Quantifiers

Builders

cvc5.pythonic. ForAll ( vs , body )

Create a forall formula.

>>> f = Function('f', IntSort(), IntSort(), IntSort())
>>> x = Int('x')
>>> y = Int('y')
>>> ForAll([x, y], f(x, y) >= x)
ForAll([x, y], f(x, y) >= x)
cvc5.pythonic. Exists ( vs , body )

Create a exists formula.

>>> f = Function('f', IntSort(), IntSort(), IntSort())
>>> x = Int('x')
>>> y = Int('y')
>>> q = Exists([x, y], f(x, y) >= x)
>>> q
Exists([x, y], f(x, y) >= x)
cvc5.pythonic. Lambda ( vs , body )

Create a lambda expression.

>>> f = Function('f', IntSort(), IntSort(), IntSort())
>>> mem0 = Array('mem0', IntSort(), IntSort())
>>> lo, hi, e, i = Ints('lo hi e i')
>>> mem1 = Lambda([i], If(And(lo <= i, i <= hi), e, mem0[i]))
>>> mem1
Lambda(i, If(And(lo <= i, i <= hi), e, mem0[i]))

Testers

cvc5.pythonic. is_var ( a )

Return True if a is bound variable.

>>> x = Int('x')
>>> is_var(x)
False
>>> is_const(x)
True
>>> is_var(BoolSort())
False
cvc5.pythonic. is_quantifier ( a )

Return True if a is an SMT quantifier, including lambda expressions.

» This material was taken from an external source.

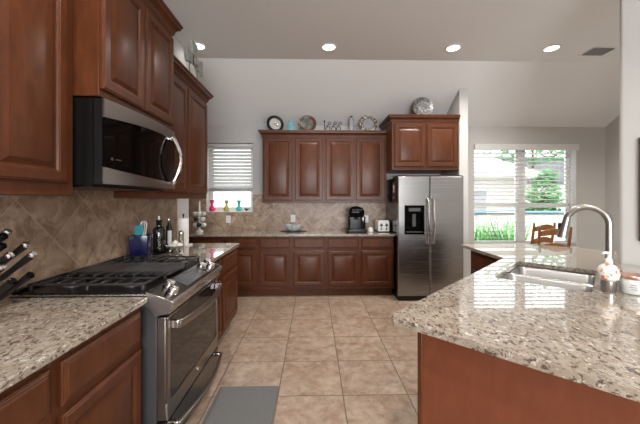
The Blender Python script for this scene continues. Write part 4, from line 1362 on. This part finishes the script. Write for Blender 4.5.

>>> f = Function('f', IntSort(), IntSort())
>>> x = Int('x')
>>> q = ForAll(x, f(x) == 0)
>>> p = Lambda(x, f(x) == 0)
>>> is_quantifier(q)
True
>>> is_quantifier(p)
True
>>> is_quantifier(f(x))
False

Classes

class cvc5.pythonic. QuantifierRef ( ast , ctx = None , reverse_children = False )

Universally and Existentially quantified formulas.

as_ast ( )

Return a pointer to the underlying Term object.

body ( )

Return the expression being quantified.

>>> f = Function('f', IntSort(), IntSort())
>>> x = Int('x')
>>> q = ForAll(x, f(x) == 0)
>>> q.body()
f(x) == 0
children ( )

Return a list containing a single element self.body()

>>> f = Function('f', IntSort(), IntSort())
>>> x = Int('x')
>>> q = ForAll(x, f(x) == 0)
>>> q.children()
[f(x) == 0]
is_exists ( )

Return True if self is an existential quantifier.

>>> f = Function('f', IntSort(), IntSort())
>>> x = Int('x')
>>> q = ForAll(x, f(x) == 0)
>>> q.is_exists()
False
>>> q = Exists(x, f(x) != 0)
>>> q.is_exists()
True
is_forall ( )

Return True if self is a universal quantifier.

>>> f = Function('f', IntSort(), IntSort())
>>> x = Int('x')
>>> q = ForAll(x, f(x) == 0)
>>> q.is_forall()
True
>>> q = Exists(x, f(x) != 0)
>>> q.is_forall()
False
is_lambda ( )

Return True if self is a lambda expression.

>>> f = Function('f', IntSort(), IntSort())
>>> x = Int('x')
>>> q = Lambda(x, f(x))
>>> q.is_lambda()
True
>>> q = Exists(x, f(x) != 0)
>>> q.is_lambda()
False
num_vars ( )

Return the number of variables bounded by this quantifier.

>>> f = Function('f', IntSort(), IntSort(), IntSort())
>>> x = Int('x')
>>> y = Int('y')
>>> q = ForAll([x, y], f(x, y) >= x)
>>> q.num_vars()
2
sort ( )

Return the Boolean sort

var_name ( idx )

Return a string representing a name used when displaying the quantifier.

>>> f = Function('f', IntSort(), IntSort(), IntSort())
>>> x = Int('x')
>>> y = Int('y')
>>> q = ForAll([x, y], f(x, y) >= x)
>>> q.var_name(0)
'x'
>>> q.var_name(1)
'y'
var_sort ( idx )

Return the sort of a bound variable.

>>> f = Function('f', IntSort(), RealSort(), IntSort())
>>> x = Int('x')
>>> y = Real('y')
>>> q = ForAll([x, y], f(x, y) >= x)
>>> q.var_sort(0)
Int
>>> q.var_sort(1)
Real